Scene modeling code data.
★ ★ ★ ★
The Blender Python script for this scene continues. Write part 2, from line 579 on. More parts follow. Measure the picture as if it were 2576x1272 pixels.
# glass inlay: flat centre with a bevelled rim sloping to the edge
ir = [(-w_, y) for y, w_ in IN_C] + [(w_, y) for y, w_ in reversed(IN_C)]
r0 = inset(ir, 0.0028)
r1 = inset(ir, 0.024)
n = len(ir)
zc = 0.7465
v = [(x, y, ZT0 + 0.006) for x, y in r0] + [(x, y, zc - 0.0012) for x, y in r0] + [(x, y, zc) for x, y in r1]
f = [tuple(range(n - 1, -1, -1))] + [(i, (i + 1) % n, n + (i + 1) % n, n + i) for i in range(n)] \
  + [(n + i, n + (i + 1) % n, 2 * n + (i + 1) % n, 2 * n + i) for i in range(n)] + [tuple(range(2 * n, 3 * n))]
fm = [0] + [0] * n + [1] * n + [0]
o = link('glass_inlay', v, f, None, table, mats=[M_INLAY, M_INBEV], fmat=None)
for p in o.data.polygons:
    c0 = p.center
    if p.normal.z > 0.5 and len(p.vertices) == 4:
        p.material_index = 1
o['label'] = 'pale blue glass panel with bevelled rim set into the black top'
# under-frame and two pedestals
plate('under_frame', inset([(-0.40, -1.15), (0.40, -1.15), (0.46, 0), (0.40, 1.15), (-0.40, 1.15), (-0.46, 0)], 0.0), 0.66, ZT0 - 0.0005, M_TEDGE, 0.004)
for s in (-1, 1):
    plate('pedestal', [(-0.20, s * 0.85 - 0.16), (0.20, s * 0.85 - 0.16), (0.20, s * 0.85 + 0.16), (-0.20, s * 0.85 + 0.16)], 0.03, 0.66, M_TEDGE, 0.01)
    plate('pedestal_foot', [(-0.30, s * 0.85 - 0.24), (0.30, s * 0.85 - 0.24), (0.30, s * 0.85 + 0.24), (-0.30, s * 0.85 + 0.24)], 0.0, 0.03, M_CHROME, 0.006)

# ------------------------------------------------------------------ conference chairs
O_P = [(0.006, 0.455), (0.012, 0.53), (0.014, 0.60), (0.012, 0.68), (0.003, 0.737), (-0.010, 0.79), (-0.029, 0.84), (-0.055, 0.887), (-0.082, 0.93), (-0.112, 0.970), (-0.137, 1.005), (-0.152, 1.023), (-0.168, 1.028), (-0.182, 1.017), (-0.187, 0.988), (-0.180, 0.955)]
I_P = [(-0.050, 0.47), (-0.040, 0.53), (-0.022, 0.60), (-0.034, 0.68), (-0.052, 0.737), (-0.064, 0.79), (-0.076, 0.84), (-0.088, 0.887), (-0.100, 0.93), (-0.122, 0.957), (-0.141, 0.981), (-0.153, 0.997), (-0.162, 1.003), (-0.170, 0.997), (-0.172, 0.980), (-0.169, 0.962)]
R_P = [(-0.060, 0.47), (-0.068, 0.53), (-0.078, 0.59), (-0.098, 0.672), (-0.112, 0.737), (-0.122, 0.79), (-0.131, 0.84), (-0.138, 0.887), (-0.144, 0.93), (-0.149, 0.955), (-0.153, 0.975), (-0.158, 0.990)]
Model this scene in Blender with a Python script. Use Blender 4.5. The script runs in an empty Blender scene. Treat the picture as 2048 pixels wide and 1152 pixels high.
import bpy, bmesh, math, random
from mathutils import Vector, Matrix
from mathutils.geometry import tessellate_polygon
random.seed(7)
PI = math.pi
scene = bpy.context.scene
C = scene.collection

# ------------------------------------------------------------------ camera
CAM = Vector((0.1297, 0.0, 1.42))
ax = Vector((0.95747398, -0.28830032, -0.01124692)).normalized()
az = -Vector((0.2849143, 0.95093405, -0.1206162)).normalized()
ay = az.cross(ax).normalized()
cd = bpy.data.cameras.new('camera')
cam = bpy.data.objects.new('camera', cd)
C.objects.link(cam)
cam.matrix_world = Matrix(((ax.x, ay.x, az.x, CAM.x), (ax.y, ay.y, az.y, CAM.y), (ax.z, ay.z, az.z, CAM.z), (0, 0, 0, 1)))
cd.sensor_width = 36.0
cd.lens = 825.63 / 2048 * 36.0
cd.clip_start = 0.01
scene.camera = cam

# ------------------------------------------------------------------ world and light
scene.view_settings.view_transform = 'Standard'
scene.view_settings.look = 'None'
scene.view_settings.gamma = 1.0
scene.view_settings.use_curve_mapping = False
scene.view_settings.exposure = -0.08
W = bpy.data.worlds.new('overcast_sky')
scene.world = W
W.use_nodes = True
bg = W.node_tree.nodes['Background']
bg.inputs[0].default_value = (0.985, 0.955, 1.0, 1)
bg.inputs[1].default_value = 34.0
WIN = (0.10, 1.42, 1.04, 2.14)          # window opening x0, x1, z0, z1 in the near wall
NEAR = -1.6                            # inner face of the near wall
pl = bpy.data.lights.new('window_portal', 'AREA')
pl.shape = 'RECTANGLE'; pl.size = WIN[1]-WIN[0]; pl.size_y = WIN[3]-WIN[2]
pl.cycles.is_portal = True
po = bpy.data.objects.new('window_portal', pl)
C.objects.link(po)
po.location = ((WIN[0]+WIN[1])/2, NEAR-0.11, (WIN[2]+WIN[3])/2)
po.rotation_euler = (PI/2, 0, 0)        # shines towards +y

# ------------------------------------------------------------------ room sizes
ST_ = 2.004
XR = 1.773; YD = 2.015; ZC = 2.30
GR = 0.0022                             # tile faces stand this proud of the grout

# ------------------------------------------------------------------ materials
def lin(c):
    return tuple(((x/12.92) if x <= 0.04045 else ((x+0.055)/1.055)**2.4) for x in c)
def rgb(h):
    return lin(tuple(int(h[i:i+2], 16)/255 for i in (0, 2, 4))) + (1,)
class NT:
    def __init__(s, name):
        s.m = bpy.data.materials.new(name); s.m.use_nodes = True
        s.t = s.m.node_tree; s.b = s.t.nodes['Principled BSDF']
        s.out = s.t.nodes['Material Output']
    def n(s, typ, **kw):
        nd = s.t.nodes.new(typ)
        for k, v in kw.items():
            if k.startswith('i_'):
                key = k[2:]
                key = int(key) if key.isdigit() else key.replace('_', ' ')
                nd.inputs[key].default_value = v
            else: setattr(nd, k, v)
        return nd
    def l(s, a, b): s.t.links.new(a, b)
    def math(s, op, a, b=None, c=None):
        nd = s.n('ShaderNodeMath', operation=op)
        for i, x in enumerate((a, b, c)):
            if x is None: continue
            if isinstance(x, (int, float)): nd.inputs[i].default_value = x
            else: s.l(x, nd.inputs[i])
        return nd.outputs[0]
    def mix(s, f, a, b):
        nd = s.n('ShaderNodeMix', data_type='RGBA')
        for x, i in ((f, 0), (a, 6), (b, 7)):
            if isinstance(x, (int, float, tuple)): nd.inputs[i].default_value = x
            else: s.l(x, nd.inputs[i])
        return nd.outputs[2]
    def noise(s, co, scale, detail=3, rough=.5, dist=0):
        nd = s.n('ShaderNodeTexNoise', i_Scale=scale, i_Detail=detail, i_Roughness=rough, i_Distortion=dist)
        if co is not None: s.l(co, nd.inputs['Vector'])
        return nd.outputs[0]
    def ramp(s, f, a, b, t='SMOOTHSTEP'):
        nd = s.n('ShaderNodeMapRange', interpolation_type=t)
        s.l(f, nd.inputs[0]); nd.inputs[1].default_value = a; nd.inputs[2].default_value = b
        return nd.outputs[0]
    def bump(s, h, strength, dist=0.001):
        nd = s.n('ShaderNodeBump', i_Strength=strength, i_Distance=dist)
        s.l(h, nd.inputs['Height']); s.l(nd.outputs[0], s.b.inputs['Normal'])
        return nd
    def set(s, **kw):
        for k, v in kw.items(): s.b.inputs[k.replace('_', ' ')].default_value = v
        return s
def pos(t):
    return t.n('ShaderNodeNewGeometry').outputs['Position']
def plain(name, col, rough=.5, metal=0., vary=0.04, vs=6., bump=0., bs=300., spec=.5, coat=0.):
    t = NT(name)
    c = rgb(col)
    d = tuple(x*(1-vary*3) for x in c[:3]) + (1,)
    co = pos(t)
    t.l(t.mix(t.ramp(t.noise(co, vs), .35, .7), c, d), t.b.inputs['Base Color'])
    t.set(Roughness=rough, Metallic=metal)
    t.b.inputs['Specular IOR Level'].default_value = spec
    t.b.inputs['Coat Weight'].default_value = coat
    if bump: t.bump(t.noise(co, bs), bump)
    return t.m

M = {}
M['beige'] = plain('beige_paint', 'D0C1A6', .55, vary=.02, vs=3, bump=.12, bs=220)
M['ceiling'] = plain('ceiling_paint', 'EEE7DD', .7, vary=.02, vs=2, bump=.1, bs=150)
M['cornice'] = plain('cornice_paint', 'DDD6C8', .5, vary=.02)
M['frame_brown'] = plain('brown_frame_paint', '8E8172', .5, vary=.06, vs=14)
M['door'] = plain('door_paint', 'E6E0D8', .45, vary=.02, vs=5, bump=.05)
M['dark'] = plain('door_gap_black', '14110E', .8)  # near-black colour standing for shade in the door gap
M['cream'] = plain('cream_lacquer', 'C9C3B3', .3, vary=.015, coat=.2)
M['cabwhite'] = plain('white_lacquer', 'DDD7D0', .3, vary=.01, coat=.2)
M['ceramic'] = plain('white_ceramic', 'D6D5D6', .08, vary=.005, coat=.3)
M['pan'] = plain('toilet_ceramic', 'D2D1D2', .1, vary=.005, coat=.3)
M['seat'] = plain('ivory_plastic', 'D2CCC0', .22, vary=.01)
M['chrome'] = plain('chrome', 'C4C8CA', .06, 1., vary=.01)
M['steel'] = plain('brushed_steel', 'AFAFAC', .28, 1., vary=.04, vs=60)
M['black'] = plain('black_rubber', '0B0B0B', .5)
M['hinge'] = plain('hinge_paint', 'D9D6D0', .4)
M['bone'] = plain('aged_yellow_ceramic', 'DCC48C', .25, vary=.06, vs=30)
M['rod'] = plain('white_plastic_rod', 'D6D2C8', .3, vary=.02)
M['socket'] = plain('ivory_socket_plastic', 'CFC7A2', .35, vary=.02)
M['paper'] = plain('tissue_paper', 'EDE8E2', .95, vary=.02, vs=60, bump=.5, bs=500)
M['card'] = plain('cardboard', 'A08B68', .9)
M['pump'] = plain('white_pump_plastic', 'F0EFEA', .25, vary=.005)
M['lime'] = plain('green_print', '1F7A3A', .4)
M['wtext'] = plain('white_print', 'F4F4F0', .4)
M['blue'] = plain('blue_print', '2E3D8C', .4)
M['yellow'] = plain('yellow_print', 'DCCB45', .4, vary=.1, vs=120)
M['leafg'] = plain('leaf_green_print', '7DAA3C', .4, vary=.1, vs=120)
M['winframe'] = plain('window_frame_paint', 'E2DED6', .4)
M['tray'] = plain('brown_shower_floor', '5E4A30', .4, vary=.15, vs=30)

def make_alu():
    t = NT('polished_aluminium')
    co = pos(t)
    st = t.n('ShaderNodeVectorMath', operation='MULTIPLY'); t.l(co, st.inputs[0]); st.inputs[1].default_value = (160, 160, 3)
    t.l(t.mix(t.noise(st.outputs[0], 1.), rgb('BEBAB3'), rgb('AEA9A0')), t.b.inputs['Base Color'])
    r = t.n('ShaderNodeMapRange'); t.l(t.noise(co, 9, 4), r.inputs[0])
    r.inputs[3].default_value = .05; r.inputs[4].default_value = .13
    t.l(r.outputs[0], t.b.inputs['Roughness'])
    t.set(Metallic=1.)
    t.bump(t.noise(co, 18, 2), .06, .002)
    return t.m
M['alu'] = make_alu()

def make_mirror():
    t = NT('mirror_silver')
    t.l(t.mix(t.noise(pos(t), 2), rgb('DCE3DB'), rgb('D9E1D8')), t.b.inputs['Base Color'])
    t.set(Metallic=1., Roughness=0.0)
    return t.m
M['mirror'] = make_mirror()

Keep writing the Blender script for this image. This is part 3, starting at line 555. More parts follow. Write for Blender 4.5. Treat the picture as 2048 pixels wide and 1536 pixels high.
★ ★ ★ ★
Directive. Restate, please, word for word the span of records running from the first line to the line bearing "r0 = inset(ir, 0.0028)", both included, and nothing outside it.

Answer to this exercise.
The Blender Python script for this scene continues. Write part 2, from line 579 on. More parts follow. Measure the picture as if it were 2576x1272 pixels.
# glass inlay: flat centre with a bevelled rim sloping to the edge
ir = [(-w_, y) for y, w_ in IN_C] + [(w_, y) for y, w_ in reversed(IN_C)]
r0 = inset(ir, 0.0028)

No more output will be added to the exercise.